皆さんにとってどちらが良いでしょうか?多数の人は後者の課題提示方法が良いと言うのではと考えますが、どうでしょう。私が担当する学生達も後者が良いと言います。でも、私の感覚では後者は手を抜く学生を見捨てて、評価できる学生を伸ばしただけなのですが...

そうなのです。私はノルマや目標の先にある評価は一切変えてないのです。また、学校から私に対しての評価方法も基準も全く変わっていません。私は私の評価を上げるために与えられたミッションをノルマと考えずに目標と考えるように変化させました。そのため、学生にノルマを課すことをやめ、自分の目標として考えるようになった訳です。

結果、見捨てなければいけない学生が出て来ました。また、学生にとっては課題を自分ごととして能動的に行った学生は評価され、受動的に行った学生は評価されなかった。このようなことになります。つまり、私は昔に比べ、学生に対しドラスティックになったのです。

❖本当にノルマがなくって大丈夫??

全体を底上げするためのノルマはある意味、誰も見捨てることなく過保護に業務を行う方法。そのために、与えられた側は受動的になり自分事と考えられなくなり、組織の上にも下にも不満がたまる。また、目的を見失うことが多くなる。それに対し、目標というシステムはそれを持てないものに対しては、厳しくドラスティックなシステムとなり見捨てられる。しかし、目標をもち覚悟をもって取り組むものに対しては、手厚く、上長や同僚とチームとして一緒に業務に取り組むことが出来る。このような感じではないかと考えます。

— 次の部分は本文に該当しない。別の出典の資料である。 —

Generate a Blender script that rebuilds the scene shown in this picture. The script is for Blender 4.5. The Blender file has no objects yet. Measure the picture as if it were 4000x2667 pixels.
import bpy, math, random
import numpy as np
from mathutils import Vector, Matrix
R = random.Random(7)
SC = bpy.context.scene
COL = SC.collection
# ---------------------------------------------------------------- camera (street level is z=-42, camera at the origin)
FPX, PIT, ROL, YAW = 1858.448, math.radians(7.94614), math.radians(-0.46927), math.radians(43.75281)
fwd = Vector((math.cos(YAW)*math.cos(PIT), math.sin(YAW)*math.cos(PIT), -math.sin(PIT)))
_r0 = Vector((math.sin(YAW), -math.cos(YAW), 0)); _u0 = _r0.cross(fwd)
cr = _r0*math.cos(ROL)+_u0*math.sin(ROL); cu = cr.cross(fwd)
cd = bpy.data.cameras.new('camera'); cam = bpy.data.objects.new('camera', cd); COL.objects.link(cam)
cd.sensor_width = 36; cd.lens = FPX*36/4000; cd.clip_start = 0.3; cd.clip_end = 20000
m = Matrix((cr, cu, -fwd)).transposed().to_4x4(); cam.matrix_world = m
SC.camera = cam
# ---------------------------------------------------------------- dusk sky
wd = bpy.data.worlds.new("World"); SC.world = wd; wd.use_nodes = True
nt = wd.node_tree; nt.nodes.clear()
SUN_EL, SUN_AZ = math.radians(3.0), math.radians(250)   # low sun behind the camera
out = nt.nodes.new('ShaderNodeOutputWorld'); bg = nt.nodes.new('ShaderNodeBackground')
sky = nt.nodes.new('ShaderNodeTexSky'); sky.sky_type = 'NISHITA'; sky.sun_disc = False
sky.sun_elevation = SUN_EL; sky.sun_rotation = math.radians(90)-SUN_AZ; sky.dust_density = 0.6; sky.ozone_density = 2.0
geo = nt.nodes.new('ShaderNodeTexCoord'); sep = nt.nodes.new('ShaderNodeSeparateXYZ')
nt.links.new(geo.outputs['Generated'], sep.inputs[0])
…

ノルマが嫌だという学生は多いです。私もノルマは嫌です。しかし、ノルマは社会主義のシステムらしく落伍者を作らないシステムです。怠けたい、さぼりたいという方にとっては、いやでも責務を果たさなければなりませんから、良いシステムなのではと考えてしまいます。

目標で考える組織が良い組織だと私も思います。でも、目標をもって達成するための努力を出来ない人は落伍者となり、去らざる負えなくなるのがこのような組織の特徴です。また、ノルマを強要する組織にいたとしても、それを自分事の目標に変換できる人は、たいていの場合、頑張って良い成績を出します。

結局は目の前の責務を自分事と考えるか、他人事と考えるか、だけの話だと思います。是非、責務は果たす人間になってください。どんな組織にいても、評価基準はそれを果たすか果たさないかのみです。そう考えてノルマなど気にしない人間になって欲しいと思います。